Elle ne se contente pas de parler des films et de leur contenu. Elle privilégie les modes de productions, les choix de réalisation et le style, et, surtout, elle décrypte comment les films mentionnés (ils sont nombreux) se situent dans les luttes d’influence entre les différents mouvements de la Résistance et tout particulièrement entre gaullistes et communistes, dans une véritable "bataille de mémoire". Sylvie Lindeperg mentionne avec beaucoup de justesse l’importance du contexte politique dans lequel les films sont réalisés.
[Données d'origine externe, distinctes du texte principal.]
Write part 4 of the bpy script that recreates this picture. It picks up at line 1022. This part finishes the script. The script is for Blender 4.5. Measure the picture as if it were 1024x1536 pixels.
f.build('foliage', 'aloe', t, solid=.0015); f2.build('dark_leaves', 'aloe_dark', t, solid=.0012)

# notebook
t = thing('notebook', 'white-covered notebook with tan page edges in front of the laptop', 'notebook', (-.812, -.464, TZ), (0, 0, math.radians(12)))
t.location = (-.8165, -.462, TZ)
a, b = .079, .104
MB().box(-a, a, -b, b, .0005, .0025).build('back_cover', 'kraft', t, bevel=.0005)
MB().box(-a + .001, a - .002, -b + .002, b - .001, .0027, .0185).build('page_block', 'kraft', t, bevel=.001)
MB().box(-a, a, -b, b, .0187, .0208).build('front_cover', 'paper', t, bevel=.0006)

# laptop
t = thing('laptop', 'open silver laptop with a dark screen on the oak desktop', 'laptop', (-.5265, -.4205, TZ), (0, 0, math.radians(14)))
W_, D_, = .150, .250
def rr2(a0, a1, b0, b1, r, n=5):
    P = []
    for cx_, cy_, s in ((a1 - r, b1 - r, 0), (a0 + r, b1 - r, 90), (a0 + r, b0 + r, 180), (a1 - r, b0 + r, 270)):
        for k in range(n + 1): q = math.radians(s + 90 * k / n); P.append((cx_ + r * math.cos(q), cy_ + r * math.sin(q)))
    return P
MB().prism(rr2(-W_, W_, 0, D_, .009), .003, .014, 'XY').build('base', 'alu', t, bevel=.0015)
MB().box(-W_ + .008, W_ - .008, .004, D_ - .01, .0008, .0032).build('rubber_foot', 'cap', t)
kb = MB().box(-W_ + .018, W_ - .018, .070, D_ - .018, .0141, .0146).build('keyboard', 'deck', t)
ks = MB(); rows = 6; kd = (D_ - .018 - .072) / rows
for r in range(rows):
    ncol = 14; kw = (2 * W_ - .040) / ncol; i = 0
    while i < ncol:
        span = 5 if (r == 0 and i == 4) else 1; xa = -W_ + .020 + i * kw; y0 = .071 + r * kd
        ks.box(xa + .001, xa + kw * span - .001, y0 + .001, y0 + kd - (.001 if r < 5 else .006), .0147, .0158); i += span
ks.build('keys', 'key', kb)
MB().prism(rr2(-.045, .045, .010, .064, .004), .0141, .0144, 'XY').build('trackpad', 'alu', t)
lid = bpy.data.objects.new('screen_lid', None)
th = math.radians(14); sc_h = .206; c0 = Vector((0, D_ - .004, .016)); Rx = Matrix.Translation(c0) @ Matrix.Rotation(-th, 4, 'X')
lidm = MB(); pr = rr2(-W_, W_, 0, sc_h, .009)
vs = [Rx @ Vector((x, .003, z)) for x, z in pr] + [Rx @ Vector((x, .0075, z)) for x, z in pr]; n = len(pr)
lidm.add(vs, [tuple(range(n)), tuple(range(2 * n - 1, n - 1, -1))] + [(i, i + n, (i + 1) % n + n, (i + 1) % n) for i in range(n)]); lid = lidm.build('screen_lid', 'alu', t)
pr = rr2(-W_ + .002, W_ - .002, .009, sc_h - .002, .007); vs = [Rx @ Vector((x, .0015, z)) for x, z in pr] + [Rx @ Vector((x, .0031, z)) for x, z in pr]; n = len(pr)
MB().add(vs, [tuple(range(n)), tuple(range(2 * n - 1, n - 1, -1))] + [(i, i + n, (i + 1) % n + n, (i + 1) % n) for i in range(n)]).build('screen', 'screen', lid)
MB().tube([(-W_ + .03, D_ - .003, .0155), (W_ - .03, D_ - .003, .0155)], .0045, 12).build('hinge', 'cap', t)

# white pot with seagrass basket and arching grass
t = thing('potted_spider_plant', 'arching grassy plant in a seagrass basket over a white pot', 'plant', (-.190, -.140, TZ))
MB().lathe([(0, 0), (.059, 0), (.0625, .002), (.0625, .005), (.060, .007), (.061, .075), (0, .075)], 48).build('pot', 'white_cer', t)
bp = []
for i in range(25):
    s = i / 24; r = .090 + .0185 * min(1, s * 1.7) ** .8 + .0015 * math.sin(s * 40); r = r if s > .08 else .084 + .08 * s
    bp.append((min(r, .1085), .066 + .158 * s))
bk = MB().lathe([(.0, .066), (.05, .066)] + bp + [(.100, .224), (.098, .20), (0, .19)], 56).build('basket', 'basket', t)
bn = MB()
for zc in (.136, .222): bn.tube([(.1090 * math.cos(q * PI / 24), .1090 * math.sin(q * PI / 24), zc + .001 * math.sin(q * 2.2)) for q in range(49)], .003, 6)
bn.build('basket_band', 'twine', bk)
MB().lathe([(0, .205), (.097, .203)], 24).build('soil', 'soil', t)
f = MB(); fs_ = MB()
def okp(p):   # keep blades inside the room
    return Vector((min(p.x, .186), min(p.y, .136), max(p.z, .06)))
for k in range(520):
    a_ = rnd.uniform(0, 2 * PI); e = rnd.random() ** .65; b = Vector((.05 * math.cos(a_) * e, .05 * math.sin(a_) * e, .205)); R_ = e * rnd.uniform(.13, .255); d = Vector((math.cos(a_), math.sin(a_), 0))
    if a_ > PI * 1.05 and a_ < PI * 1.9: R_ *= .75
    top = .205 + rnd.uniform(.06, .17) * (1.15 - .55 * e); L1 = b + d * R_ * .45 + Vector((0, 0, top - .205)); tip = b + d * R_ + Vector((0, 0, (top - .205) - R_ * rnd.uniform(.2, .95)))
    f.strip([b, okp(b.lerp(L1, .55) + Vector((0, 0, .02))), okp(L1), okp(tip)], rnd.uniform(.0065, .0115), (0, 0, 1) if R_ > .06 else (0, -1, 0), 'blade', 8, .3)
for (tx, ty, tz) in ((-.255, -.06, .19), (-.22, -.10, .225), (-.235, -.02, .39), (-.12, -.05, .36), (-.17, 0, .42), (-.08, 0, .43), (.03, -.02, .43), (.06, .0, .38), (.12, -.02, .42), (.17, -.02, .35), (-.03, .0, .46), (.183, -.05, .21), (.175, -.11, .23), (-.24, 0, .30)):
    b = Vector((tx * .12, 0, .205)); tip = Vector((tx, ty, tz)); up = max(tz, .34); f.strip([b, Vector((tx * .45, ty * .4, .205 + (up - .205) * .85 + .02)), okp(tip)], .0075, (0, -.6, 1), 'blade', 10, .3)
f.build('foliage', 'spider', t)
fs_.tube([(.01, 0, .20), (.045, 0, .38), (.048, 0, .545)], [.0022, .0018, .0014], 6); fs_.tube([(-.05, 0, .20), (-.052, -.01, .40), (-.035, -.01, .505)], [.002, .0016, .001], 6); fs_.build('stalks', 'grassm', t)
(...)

Ce qui paraît le plus étonnant tient à la place de la censure, non pas tant celle qui survient à la sortie des films que celle qui intervient dès le scénario. Cela semble surprenant pour un lecteur qui n’a pas connu cette époque, mais la lecture des documents compulsés donne la mesure des contraintes imposées afin de ne pas désacraliser la France, considérée comme héroïque dans la doxa post 44.
L’accueil critique des films est aussi largement exploré (voir par exemple les réactions à Hiroshima mon amour de Alain Resnais et à la scène de la tonte de cheveux par les résistants de Nevers). À juste titre, elle revient sur les réactions tout à fait sidérantes lors de la réédition de La Grande Illusion, jugé vichyssois, complaisant à l’égard des Allemands.

Sylvie Lindeperg suit aussi avec beaucoup de précision les évolutions qui se sont manifestées au fil des décennies dans la manière d’appréhender l’histoire, soulignant les béances dans les problématiques avec surtout la grande absence des références à la Shoah. Sur la fin, elle consacre de nombreuses pages au film maudit de Jean Dewever, Les Honneurs de la guerre (1962) et ce qu’elle en dit, tant sur les difficultés que sur les interprétations, se révèle passionnant.

Bernard Nave
Jeune Cinéma n°360, été 2014

1. Clio de 5 à 7. Les actualités filmées de la Libération, CNRS Éditions, 2000 ; Nuit et Brouillard, un film dans l’histoire, Éditions Odile Jacob, 2007 ; La Voie des images : quatre histoires de tournage au printemps-été 1944, Éditions Verdier, 2013.


Sylvie Lindeperg, Les Écrans de l’ombre. La Seconde Guerre mondiale dans le cinéma français, Éd. Points Histoire, 2014, 567 p.